— Start —
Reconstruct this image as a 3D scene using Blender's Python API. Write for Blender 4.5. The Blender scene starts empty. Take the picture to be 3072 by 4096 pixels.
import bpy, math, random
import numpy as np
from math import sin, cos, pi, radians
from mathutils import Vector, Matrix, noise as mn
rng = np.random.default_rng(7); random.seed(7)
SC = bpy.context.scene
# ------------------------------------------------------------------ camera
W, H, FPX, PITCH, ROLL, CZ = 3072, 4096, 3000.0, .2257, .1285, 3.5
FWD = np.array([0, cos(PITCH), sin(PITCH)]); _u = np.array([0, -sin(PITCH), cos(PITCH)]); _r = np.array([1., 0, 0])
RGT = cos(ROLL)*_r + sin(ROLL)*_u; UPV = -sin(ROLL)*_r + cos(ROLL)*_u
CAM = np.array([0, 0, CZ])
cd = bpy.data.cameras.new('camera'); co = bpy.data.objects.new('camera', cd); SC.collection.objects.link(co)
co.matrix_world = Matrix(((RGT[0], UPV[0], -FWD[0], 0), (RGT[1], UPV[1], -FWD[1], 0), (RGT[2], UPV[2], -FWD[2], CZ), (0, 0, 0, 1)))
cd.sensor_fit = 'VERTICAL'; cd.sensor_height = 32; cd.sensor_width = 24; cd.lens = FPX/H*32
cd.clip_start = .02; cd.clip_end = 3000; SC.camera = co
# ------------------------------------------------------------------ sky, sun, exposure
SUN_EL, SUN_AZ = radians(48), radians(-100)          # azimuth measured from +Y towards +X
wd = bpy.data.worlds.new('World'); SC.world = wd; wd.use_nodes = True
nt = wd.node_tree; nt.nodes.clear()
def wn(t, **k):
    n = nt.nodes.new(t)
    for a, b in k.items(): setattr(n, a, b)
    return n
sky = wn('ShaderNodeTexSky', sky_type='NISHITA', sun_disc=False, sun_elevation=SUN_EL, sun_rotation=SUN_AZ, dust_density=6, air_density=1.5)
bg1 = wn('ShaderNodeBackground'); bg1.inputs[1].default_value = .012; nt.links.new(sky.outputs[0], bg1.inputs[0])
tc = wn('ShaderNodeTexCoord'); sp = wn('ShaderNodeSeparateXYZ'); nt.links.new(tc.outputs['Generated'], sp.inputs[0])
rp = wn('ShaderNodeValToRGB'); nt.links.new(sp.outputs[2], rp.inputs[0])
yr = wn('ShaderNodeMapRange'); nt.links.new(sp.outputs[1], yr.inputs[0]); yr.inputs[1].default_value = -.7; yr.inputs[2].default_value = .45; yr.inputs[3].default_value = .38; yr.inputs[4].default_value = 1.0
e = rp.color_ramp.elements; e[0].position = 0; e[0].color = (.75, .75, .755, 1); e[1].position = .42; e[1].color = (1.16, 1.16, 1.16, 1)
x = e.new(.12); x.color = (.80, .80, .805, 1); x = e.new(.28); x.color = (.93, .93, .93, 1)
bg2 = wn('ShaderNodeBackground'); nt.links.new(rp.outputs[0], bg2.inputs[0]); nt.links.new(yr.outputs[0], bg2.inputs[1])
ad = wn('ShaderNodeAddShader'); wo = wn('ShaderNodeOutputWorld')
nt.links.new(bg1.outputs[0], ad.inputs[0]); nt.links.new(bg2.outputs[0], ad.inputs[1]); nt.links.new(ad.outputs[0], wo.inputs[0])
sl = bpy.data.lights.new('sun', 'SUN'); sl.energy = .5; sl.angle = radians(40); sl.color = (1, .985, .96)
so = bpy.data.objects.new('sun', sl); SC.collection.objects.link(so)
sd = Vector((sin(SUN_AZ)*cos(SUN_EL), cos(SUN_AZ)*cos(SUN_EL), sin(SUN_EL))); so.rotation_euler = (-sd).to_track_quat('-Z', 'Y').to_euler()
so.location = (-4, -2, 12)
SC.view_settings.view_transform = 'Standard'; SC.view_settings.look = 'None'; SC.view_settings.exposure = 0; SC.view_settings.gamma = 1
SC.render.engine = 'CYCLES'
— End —
Copy each line of the listing that holds the word "scene".

• **Solution for this problem**
Reconstruct this image as a 3D scene using Blender's Python API. Write for Blender 4.5. The Blender scene starts empty. Take the picture to be 3072 by 4096 pixels.
SC = bpy.context.scene